With Albert’s organization involved in her career, the whole scene became more professional. For one thing, Big Brother got a road manager. It was a somewhat new idea in music touring, but one that Albert’s office adopted earnestly. John Cooke had been a Harvard student and local Boston folk musician. He was ready for a change. While interviewing John for a job as a road manager. Albert let him choose among several acts who nee
ded the help. John quickly picked Big Brother because he wanted the excitement that surrounded the group. On December 1, he was whisked from the San Francisco airport to the band’s rehearsal.
The relationship between shy, patrician John and communal Big Brother was rocky before it fully engaged. “It’s a matter of life-style differences,” the band complained to Albert. John took the issue by the horns, calling a band meeting. “Look, man, if you want somebody whose hair is long, who just hangs around and smokes dope all the time, and carries the guitar cases, we can hire somebody to do that. But if you want somebody to do the job that I do, let’s try this a little longer.”

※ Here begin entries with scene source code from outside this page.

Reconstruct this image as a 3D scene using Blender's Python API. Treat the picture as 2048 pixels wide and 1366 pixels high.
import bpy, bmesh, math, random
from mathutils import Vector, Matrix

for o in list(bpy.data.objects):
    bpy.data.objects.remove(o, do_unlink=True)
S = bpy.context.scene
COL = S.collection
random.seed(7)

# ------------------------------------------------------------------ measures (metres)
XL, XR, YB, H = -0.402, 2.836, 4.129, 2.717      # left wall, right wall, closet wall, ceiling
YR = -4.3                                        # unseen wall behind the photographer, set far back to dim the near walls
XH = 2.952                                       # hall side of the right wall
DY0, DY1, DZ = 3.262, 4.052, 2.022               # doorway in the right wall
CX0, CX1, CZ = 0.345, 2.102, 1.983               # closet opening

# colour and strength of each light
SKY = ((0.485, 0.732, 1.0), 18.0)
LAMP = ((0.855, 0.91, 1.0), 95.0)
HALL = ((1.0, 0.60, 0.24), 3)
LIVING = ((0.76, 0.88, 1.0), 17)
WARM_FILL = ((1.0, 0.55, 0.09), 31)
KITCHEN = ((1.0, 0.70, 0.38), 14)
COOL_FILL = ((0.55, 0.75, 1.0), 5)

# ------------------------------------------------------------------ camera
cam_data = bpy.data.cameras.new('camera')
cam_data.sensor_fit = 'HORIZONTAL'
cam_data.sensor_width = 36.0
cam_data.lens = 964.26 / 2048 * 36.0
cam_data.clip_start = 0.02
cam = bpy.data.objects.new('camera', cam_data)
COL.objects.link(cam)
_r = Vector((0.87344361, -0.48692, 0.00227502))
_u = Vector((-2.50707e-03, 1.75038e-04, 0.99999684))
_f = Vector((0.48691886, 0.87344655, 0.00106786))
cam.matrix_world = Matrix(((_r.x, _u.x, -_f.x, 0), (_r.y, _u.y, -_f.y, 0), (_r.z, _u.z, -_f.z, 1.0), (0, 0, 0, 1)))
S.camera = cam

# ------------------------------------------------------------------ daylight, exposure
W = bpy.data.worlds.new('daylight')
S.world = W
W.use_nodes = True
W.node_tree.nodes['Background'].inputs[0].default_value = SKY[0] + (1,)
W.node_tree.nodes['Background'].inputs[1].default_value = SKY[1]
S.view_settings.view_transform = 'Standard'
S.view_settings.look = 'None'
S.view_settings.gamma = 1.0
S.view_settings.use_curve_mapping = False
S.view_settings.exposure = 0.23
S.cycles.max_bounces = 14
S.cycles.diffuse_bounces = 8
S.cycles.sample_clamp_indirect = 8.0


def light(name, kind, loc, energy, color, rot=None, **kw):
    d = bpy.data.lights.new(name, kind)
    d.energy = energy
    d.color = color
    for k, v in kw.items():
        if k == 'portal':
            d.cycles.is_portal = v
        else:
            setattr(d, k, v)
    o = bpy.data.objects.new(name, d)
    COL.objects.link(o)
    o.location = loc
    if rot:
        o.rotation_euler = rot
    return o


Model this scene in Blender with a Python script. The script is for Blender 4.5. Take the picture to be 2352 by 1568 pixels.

A few months later, driving between gigs in San Diego, John told the band members, “When I first took the job, I thought of staying for six months. But I like it and I like working with you.” Dave smiled. “We love you too, John.” Janis said, “You want a raise, right?” John laughed. “Well, now that you speak of it.” John Cooke was an important cog in the band’s new machinery, someone Janis could always rely on to get his job done and be a friend unchanged by the development of her career.
John handled the travel, pushed everyone to be on time, organized the equipment, and monitored the gate receipts at the still loosely run rock concerts. Big Brother played mostly in California in late 1967—Fresno, Turlock, Merced, and Huntington Beach, with the biggest gig at the Whiskey-a-Go-Go in Los Angeles.